Associate Professor of Anthropology and Linguisitics

Pronouns: she / her

Office: Bunnell 312

Digital Ethnography Lab: Bunnell 309

Office phone: 907-474-6884

Email: rashoaps (at) alaska (dot) edu


overview of scholarship and teaching

As a linguistic anthropologist my work is broadly concerned with how language and culture mutually inform one another. My research is inherently interdisciplinary and requires mastery of methods and analytic approaches from both Linguistics and Anthropology. This facilitates many opportunities for scholarly collaboration and synergistic course offerings. In my teaching and research, I pair insights from ethnographic fieldwork with descriptive and documentary linguistics to make substantive contributions to longstanding and emerging areas of interest in both disciplines.

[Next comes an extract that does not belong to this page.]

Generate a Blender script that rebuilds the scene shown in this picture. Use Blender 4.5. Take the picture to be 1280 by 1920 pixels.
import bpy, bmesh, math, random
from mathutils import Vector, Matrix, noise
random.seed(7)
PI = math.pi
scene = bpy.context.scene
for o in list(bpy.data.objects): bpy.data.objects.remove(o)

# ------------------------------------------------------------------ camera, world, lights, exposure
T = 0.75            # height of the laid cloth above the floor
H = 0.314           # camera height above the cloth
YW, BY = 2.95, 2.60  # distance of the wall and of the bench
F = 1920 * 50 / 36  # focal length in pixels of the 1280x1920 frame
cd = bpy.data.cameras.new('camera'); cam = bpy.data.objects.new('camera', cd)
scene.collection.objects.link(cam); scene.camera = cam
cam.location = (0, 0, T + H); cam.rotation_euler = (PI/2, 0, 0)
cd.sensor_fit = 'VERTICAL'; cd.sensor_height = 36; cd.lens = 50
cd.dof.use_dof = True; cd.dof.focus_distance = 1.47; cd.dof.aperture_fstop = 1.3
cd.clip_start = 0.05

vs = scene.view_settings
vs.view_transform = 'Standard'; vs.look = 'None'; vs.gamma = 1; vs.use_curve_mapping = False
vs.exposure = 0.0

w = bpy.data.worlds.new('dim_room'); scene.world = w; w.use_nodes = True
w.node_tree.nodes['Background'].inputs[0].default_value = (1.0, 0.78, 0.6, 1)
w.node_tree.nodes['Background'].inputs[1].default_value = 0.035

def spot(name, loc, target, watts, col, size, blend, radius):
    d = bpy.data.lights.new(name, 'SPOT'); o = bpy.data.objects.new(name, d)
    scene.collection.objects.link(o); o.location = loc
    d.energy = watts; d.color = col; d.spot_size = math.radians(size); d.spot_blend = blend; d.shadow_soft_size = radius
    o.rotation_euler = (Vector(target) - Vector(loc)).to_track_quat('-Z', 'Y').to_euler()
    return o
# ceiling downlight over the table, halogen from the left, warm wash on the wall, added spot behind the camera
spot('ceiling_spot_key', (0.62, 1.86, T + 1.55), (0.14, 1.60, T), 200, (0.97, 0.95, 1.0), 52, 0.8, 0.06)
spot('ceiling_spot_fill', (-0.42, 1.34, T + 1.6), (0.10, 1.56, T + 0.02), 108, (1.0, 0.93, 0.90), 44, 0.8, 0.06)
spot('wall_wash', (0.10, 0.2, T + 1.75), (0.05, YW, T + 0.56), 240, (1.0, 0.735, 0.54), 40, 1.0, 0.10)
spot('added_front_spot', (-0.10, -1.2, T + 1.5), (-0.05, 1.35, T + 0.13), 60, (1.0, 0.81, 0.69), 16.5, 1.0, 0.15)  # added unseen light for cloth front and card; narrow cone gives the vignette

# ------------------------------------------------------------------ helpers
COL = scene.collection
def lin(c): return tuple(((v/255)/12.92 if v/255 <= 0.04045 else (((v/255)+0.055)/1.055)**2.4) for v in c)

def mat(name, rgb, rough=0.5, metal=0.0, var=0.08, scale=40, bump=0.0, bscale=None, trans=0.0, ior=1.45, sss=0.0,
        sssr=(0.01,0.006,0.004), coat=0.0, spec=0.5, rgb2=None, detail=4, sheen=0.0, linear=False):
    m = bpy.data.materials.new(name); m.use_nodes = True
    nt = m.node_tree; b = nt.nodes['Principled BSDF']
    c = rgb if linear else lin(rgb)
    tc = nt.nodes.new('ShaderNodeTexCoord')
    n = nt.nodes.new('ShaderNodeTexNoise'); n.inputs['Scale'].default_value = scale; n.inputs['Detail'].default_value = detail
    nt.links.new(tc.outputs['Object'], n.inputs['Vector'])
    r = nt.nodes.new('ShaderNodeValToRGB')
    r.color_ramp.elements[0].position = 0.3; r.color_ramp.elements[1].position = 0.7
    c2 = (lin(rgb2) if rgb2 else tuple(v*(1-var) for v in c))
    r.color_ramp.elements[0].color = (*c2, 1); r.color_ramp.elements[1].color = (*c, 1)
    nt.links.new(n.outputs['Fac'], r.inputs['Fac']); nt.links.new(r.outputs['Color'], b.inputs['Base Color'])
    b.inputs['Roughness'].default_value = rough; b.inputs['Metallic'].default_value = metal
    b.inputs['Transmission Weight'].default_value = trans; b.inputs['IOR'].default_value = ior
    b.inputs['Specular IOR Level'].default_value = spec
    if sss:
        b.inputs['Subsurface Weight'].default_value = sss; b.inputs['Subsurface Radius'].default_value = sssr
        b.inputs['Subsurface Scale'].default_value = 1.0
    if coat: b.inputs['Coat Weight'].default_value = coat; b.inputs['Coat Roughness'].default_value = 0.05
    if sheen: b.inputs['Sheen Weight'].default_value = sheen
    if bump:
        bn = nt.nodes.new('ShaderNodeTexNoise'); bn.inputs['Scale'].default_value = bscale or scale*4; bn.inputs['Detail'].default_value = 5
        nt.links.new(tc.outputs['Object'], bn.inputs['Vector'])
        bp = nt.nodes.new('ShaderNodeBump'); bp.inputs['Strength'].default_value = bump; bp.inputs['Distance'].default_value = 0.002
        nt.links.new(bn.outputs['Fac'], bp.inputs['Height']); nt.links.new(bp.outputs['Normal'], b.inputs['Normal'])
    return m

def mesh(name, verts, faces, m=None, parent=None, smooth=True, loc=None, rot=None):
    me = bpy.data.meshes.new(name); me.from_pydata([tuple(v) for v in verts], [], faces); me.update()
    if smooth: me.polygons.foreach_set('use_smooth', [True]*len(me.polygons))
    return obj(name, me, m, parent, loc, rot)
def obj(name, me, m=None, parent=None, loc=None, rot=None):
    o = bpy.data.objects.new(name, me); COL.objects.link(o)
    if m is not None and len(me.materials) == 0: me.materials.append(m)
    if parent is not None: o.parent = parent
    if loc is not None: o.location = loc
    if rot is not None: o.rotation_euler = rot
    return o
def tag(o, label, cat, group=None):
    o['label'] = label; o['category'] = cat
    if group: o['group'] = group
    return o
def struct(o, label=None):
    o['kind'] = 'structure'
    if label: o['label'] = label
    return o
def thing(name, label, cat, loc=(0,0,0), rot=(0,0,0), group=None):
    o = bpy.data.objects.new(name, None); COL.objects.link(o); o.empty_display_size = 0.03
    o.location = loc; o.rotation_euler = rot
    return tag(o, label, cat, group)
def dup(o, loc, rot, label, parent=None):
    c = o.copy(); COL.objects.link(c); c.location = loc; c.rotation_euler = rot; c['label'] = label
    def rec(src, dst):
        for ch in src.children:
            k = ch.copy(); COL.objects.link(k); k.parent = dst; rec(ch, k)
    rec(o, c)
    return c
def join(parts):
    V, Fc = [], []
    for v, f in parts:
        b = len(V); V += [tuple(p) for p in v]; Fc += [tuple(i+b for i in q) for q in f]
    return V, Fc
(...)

The overarching intellectual questions that motivate my scholarship stem from the fact that people are fundamentally “moral animals” and that ethical concerns and negotiations are a central aspect of social life. Ethics and morality have typically been the domains of philosophy and psychology but I am part of a new wave of scholars who view morality as a product of webs of social relations. I bring to this topic empirical evidence of how these social relations are primarily negotiated through communicative practices. For example, approaching morality as a social fact grounded in communication and interaction has motivated me to investigate naturally occurring language use (aka “discourse”) in primarily political and religious domains. My expertise and interests are wide ranging. For example, these span from the visual rhetoric of Rush Limbaugh’s website, to the language used in Pentecostal training materials, and the way that Sakapultek Maya frame their moral authority in everyday and ritual speech. The data I collect come from extensive participant-observation fieldwork, interviews, and recordings of naturally-occurring talk among such disparate communities as mushers and Ahtna elders in Alaska; Sakapultek and K'iche' Maya in Guatemala; and conservative mass-media in the United States.

In my time at UAF, I have taught graduate and undergraduate linguistic anthropology courses as well as core classes in linguistics and cultural anthropology. The topics of my offerings have ranged from such disparate themes as the intersections between language and gender; the relationship between culture and performance; language and inequality; political media; ritual language; ethnographic and linguistics research methods; introduction to cultural anthropology; and discourse analysis. My undergraduate teaching at UAF is shaped by a civic and moral duty to leverage my scholarly training to help students become better people and citizens by cultivating analytic skills that inform how they interact with the world outside the classroom. I prioritize giving students opportunities for hands-on practice analyzing “everyday” and “real world” language materials so that they depart my courses with skills they say help them interpret events around them.